How natural is it to define intertwining operators by integrals in this way? For intertwining operators of induced representations for finite groups, do they naturally as integrals (sums)?
Best Answer
Yes, this is natural and is a part of Mackey theory. Suppose $G$ is a finite group and $(\sigma,B)$ and $(\sigma',B')$ are two representations of subgroups $B,B'$ of $G$. Then consider an operator valued function $$A: (B',\sigma') \backslash G / (B,\sigma) \to \mathrm{Hom}(\sigma, \sigma'),$$ by which we mean an operator valued function transforming under $B' \times B$ by the rule $$A(b'xb)=\sigma'(b')A(x)\sigma(b):V(\sigma) \to V(\sigma').$$
Then, by an averaging argument we obtain an intertwiner $$A \mapsto \mathcal{I}(A,\sigma,\sigma'): \mathrm{Ind}_B^G(\sigma)\to \mathrm{Ind}_{B'}^G(\sigma')$$
Where if $\varphi \in \mathrm{Ind}_B^G(\sigma)$, $$(\mathcal{I}(A,\sigma,\sigma')(\varphi))(g) := \sum_{B \backslash G} A(gu^{-1})\varphi(u).$$
Then you can check that $\mathrm{Maps}((B',\sigma') \backslash G / (B,\sigma),\mathrm{Hom}(\sigma, \sigma'))$ is in bijection with $\mathrm{Int}(\mathrm{Ind}_B^G(\sigma),\mathrm{Ind}_{B'}^G(\sigma'))$. Notes that discuss Mackey's intertwining number theorem or something of that sort should explain this. The left hand side of this bijection start to look like the usual vector space that decomposes into a space of $\mathrm{Hom}(\sigma,\sigma')$-valued functions supported on some disjoint union of double cosets $B'xB$. The subspace of functions $A$ with support strictly in $B'xB$ are characterized by the intertwining property $$ (*) \ A(b'x)=A(xx^{-1}b'x)=A(x)\sigma(x^{-1}b'x) = \sigma'(b')A(x)$$ whenever $b' \in B' \cap xBx^{-1}$. Therefore if $A$ is supported on $B'xB$, the intertwiner can be rewritten
\begin{align} \mathcal{I}(A,\sigma,\sigma')(\varphi)(g) &= \sum_{u \in B \backslash G} A(u^{-1})\varphi(ug) \\ &= \sum_{u \in B \backslash Bx^{-1}B'} A(u^{-1})\varphi(ug).\\ &= \sum_{b' \in x^{-1}(B' \cap xBx^{-1}) \backslash B'} \sigma'(b')A(x)\varphi(x^{-1}b'g) \end{align}
where we use the isomorphisms $B \backslash Bx^{-1}B' \cong x^{-1}(B' \cap xBx^{-1}) \backslash B'$. This is the finite group intertwining intergral.
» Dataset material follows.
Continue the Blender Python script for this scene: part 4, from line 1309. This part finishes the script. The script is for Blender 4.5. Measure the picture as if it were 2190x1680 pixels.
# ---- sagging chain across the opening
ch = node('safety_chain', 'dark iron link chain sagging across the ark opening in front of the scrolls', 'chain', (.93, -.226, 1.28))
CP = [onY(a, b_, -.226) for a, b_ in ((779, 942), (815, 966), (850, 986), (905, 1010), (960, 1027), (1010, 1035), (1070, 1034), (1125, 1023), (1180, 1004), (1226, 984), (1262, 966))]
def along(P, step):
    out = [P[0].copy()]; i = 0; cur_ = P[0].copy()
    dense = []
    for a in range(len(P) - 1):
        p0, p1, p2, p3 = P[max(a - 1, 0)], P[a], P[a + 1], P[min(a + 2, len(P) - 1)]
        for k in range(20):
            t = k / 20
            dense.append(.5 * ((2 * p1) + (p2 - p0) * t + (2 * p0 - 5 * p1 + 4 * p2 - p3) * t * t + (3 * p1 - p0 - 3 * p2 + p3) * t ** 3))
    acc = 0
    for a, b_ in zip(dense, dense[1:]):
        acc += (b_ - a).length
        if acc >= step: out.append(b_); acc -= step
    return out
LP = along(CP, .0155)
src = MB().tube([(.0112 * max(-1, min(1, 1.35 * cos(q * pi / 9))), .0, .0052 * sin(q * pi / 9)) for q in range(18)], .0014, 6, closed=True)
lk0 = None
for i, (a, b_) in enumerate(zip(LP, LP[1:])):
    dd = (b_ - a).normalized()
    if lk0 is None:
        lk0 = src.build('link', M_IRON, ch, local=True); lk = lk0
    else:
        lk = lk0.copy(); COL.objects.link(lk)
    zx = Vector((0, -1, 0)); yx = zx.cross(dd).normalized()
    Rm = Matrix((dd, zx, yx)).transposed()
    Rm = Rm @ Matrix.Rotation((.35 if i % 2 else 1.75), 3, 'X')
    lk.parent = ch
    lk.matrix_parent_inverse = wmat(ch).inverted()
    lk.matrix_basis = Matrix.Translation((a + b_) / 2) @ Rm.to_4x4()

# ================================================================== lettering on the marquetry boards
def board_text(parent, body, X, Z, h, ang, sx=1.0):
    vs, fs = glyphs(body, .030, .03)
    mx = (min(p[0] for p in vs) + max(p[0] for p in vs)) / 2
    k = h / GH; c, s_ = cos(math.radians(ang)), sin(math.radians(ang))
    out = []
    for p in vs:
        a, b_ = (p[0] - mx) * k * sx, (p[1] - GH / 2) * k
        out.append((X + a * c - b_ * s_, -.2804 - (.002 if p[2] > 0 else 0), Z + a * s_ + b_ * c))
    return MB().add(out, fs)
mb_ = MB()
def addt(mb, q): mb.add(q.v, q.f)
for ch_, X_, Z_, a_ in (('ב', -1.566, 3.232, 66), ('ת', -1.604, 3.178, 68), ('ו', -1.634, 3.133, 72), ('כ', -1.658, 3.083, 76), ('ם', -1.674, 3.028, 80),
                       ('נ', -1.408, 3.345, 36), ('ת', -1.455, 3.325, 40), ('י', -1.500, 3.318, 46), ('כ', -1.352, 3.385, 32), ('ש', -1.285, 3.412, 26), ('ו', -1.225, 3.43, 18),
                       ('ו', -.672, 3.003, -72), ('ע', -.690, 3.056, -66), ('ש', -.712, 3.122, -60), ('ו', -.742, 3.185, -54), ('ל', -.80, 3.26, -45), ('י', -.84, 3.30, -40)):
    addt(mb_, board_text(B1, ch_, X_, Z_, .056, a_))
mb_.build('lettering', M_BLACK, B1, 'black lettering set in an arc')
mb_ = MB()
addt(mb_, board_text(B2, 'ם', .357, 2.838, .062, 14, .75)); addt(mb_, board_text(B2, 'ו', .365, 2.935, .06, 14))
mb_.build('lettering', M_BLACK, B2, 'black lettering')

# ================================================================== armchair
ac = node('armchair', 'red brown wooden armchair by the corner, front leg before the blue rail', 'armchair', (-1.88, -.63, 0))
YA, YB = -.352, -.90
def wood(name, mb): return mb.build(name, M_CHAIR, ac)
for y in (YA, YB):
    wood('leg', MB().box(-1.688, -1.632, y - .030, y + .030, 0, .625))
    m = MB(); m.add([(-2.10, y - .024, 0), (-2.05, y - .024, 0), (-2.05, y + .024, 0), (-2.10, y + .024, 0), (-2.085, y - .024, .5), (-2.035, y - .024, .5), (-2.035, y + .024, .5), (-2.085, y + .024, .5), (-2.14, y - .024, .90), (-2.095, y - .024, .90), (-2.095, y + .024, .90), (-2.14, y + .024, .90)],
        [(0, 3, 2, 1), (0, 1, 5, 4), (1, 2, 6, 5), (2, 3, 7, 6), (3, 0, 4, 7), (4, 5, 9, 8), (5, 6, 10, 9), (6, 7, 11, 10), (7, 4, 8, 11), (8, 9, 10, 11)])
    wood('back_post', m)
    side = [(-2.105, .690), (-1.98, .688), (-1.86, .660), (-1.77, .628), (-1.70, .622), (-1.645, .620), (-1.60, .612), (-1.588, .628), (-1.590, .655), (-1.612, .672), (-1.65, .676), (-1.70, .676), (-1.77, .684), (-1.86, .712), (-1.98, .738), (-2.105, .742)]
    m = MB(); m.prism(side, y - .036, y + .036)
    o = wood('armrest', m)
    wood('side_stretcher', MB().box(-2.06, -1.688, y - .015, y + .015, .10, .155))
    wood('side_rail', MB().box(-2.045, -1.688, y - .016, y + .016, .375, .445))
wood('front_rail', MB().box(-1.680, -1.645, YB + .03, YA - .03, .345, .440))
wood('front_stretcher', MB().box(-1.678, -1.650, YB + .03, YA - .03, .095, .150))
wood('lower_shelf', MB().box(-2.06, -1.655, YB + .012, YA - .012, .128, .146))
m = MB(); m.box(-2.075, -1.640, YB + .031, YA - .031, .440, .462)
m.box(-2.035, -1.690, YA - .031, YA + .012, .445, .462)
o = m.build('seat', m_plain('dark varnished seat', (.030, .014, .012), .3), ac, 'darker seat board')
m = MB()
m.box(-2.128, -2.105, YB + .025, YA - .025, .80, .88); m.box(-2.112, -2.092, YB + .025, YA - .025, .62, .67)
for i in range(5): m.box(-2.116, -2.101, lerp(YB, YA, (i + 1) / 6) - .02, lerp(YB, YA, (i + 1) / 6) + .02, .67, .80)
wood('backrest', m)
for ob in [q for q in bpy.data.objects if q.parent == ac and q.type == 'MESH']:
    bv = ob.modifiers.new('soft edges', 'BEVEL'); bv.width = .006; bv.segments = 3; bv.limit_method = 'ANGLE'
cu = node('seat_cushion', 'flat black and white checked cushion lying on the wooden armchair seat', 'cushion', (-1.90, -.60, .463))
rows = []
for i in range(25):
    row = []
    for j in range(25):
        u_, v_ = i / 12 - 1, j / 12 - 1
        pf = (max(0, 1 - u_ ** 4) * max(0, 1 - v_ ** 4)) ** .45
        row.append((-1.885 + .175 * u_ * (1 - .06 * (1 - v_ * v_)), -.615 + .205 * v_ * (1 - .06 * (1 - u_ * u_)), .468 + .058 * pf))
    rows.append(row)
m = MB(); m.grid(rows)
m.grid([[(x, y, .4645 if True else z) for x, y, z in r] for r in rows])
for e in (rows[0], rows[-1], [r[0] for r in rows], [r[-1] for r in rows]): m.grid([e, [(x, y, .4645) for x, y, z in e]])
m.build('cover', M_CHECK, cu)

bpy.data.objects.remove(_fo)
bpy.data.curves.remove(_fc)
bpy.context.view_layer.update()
Applying this to the case when $G$ is reductive, $B$ and $B'$ are Borels (or parabolics) with representations $\sigma, \sigma'$ then $(*)$ means that we need $A(x)$ to be an intertwiner between $x \cdot \sigma_{|B' \cap xBx^{-1}}$ and $\sigma'_{|B' \cap xBx^{-1}}$, and if we assume as is usual that $B = x^{-1}B'x$ and $x\cdot \sigma \cong \sigma'$ then $(B' \cap xBx^{-1}) \backslash B' \cong U' \cap xUx^{-1} \backslash U'$ and proceeding formally
$$ \mathcal{I}(A,\sigma,\sigma')(\varphi)(g) = \int_{U' \cap xUx^{-1} \backslash U'} A(x) \varphi(x^{-1}ug)du $$
which should specialize to usual intertwining integrals.